> I'm incredibly leery of
> putting two distinct OO mechanisms into Perl. That *won't* satisfy the
> OO purists or those who need guaranteed security.
> 
> And I'm *really* against . as an attribute access mechanism :-)

This is my stance as well. 

One thing to remember is that we're ripping the internals out
completely. This means we can redo everything, including the fact that
Perl OO is basically "bolted onto the side" as you mention (it is,
indeed).

I absolutely hate . as well. I always have, even in other languages. The
-> notation is much clearer that "hey, we're doing something with a
member attribute".

If what you're looking for is something like this:

   $foo->bar = "hello";    # ignoring if bar() is a func, or hash, or
???

I don't see why we can't do that. Just rewrite the internals (hey, we're
doing that anyways!). And personally, I'm for this type of thing because
you can say:

   ($foo->bar, $foo->bar2) = split;

Without having to worry "is it a function? hash? array?". And we can
still leave:

   $foo::bar = "scalar";
   @foo::bar = ("array");

For people that want tight control over this stuff.
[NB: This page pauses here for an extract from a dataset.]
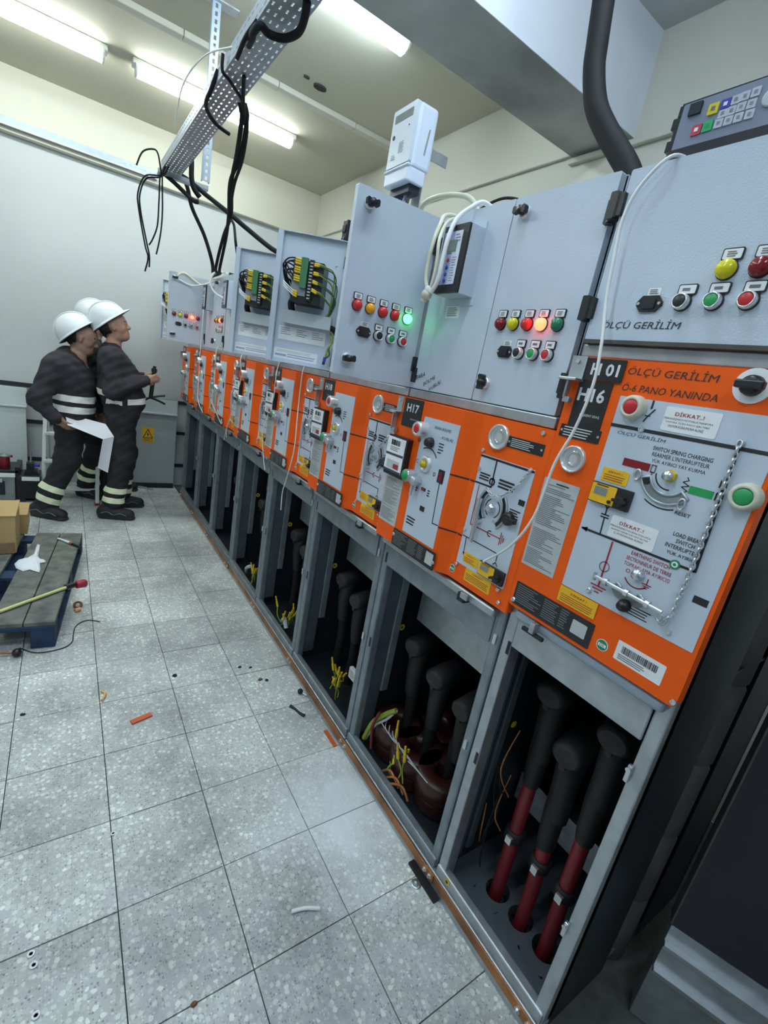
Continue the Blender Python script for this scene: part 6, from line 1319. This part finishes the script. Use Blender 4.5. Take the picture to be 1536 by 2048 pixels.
# ------------------------------------------------------------------ small litter on the floor
def litter(name,label,cat,fn,at):
    m=MB(); fn(m); return tag(m.build(name,off=(*at,0)),label,cat,'litter on the floor')
litter('plastic_strip','flat orange plastic strip lying on a floor tile','scrap',lambda m: m.T.__imatmul__(1) if False else m.add([(.212,1.815,.001),(.292,1.838,.001),(.297,1.815,.001),(.217,1.792,.001),(.212,1.815,.008),(.292,1.838,.008),(.297,1.815,.008),(.217,1.792,.008)],[(0,3,2,1),(4,5,6,7),(0,1,5,4),(1,2,6,5),(2,3,7,6),(3,0,4,7)],'orange_scrap'),(.25,1.815))
litter('peel','curled pale orange peel on a tile joint','scrap',lambda m: m.tube([(.122,2.05,.004),(.132,2.03,.007),(.13,2.01,.007),(.118,1.985,.004)],.006,'orange_peel',6,4),(.125,2.02))
litter('plastic_tube','short white plastic tube on the floor at the lower centre','scrap',lambda m: m.tube([(.546,.838,.006),(.585,.829,.006),(.625,.808,.006)],.0055,'cable_white',10,4),(.585,.83))
for (x,y),lb in zip(((-.087,1.047),(-.08,1.017),(-.071,.903)),('upper of two white washers at the left edge','lower of two white washers at the left edge','white washer at the lower left corner')):
    litter('washer',lb,'washer',lambda m: m.lathe([(.0045,.0005),(.009,.0005),(.009,.0025),(.0045,.0025),(.0045,.0005)],(x,y,0),(0,0,1),'label_white',18),(x,y))
litter('washer','white washer on a tile joint in mid floor','washer',lambda m: m.lathe([(.004,.0005),(.008,.0005),(.008,.0025),(.004,.0025),(.004,.0005)],(.115,1.313,0),(0,0,1),'label_white',18),(.115,1.313))
def chunk(s,mt,seed):
    r=random.Random(seed)
    def fn(m,x=0,y=0):
        n=7; lo=[(x+s*(.7+.5*r.random())*math.cos(2*math.pi*i/n),y+s*(.7+.5*r.random())*.7*math.sin(2*math.pi*i/n),.0005) for i in range(n)]
        hi=[(x+(a-x)*.6,y+(b-y)*.6,s*(.5+.3*r.random())) for a,b,_ in lo]
        m.add(lo+hi,[tuple(range(n-1,-1,-1)),tuple(range(n,2*n))]+[(i,(i+1)%n,n+(i+1)%n,n+i) for i in range(n)],mt)
    return fn
for i,(x,y,s,mt,lb) in enumerate(((-.159,2.001,.010,'debris_dark','black crumb on the floor at the left'),(.43,2.062,.014,'debris_dark','dark lump beside the orange strip, towards the cubicles'),(.805,1.899,.012,'debris_brown','brown crumb on the floor near the H18 cubicle'),(.835,1.885,.012,'debris_dark','black crumb next to the brown crumb near the H18 cubicle'),(.741,2.029,.011,'debris_dark','left dark crumb of the pair near the H19 cubicle'),(.79,2.01,.010,'debris_dark','right dark crumb of the pair near the H19 cubicle'),(.252,.756,.010,'debris_brown','brown leaf-like crumb at the bottom of the floor'),(.655,5.40,.03,'rag_grey','grey rubble lump by the hazard sign panel'),(.735,5.27,.035,'rag_grey','grey stone lump beside the workers boots'))):
    f=chunk(s,mt,i); litter('stone_chip',lb,'debris',lambda m: f(m,x,y),(x,y))
litter('metal_scrap','bone-shaped dark metal scrap on the floor by the H18 cubicle','scrap',lambda m: m.tube([(.875,1.665,.004),(.89,1.635,.003),(.898,1.605,.003),(.912,1.580,.004)],lambda q:.009-.012*q*(1-q),'debris_dark',7,4),(.89,1.62))
litter('rubber_ball','black rubber ball with a screw at the foot of the copper bar','scrap',lambda m: m.ball((.955,1.735,.014),.014,'rubber',12).cyl((.965,1.72,.010),(.975,1.70,.008),.005,'bright_zinc',n=8),(.955,1.735))
litter('plastic_strip','orange plastic strip on the floor against the copper bar','scrap',lambda m: m.box(.955,.972,1.36,1.46,.001,.006,'orange_scrap'),(.963,1.41))
litter('eye_bolt','steel eye bolt with washer on the floor at the copper bar','bolt',lambda m: m.lathe([(.006,.001),(.017,.001),(.017,.003),(.006,.003),(.006,.001)],(.945,.735,0),(0,0,1),'bright_zinc',20).lathe([(.008,.003),(.008,.011),(0,.012)],(.945,.735,0),(0,0,1),'galvanised',10),(.945,.735))
litter('rubber_strip','black rubber strip under the floor channel edge','scrap',lambda m: m.box(.960,.982,.66,.80,.001,.012,'rubber'),(.97,.73))
litter('tool_handle','grey hand tool with a pale shaft by the far wall','tool',lambda m: m.cyl((.60,5.36,.012),(.70,5.30,.012),.008,'bright_zinc').cyl((.55,5.40,.014),(.60,5.36,.014),.013,'debris_dark'),(.62,5.35))
# ------------------------------------------------------------------ the dark gap and loose panel right of the tall cubicle
t=thing('loose_panel','large dark cover panel standing on galvanised steel channels at the right edge','panel',(1.35,.05,0))
u=Vector((.365,-.931,0)); T=frame((1.302,.186,0),u)
MB(T).rrect(0,.75,.350,1.30,.004,-.04,0,'dark_panel').build('panel_sheet',t,bevel=.003); MB(T).rrect(-.004,.75,1.30,1.31,.001,-.045,.004,'duct_brown').build('edge_trim',t)
MB(T).rrect(-.004,.0,.350,1.30,.0008,-.045,.002,'duct_brown').build('edge_trim',t)
for b0,b1,h in ((.29,.347,.0),(.205,.285,.012),(.0,.20,.0)):
    MB(T).rrect(0,.75,b0,b1,.003,-.06,h,'galvanised').build('channel',t,bevel=.004)
MB(T).rrect(.0,.75,.196,.208,.002,-.02,.026,'bright_zinc').build('channel_lip',t,bevel=.003); MB(T).rrect(.0,.75,.282,.292,.002,-.02,.018,'bright_zinc').build('channel_lip',t,bevel=.003)
t=thing('cable_pipe','dim brown jointed pipe standing in the dark gap right of the tall cubicle','pipe',(1.42,.34,0))
for z in range(5): MB().lathe([(.055,0),(.062,.01),(.062,.235),(.055,.25)],(1.40,.33,.25*z),(0,0,1),'duct_brown',20).build('pipe_section',t)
I agree with Damian. I think the idea of putting two distinct OO methods
in Perl is a very bad idea, at best. Fixing some stuff about the current
mechanism is, however, a very good idea. I think the RFC would be much
better spent if it listed annoyances and proposed fixes, rather than a
second whole OO scheme. Remember, we're trying to *decrease* bloat here.
:-)

I wouldn't worry about breaking stuff at this point. That's a next-stage
decision - benefits vs. costs. We're still in the "developing ideas"
stage. Remember, we're got conversion scripts, FAQs, Camel-4, and lots
of other ways to bring people up to date on changes.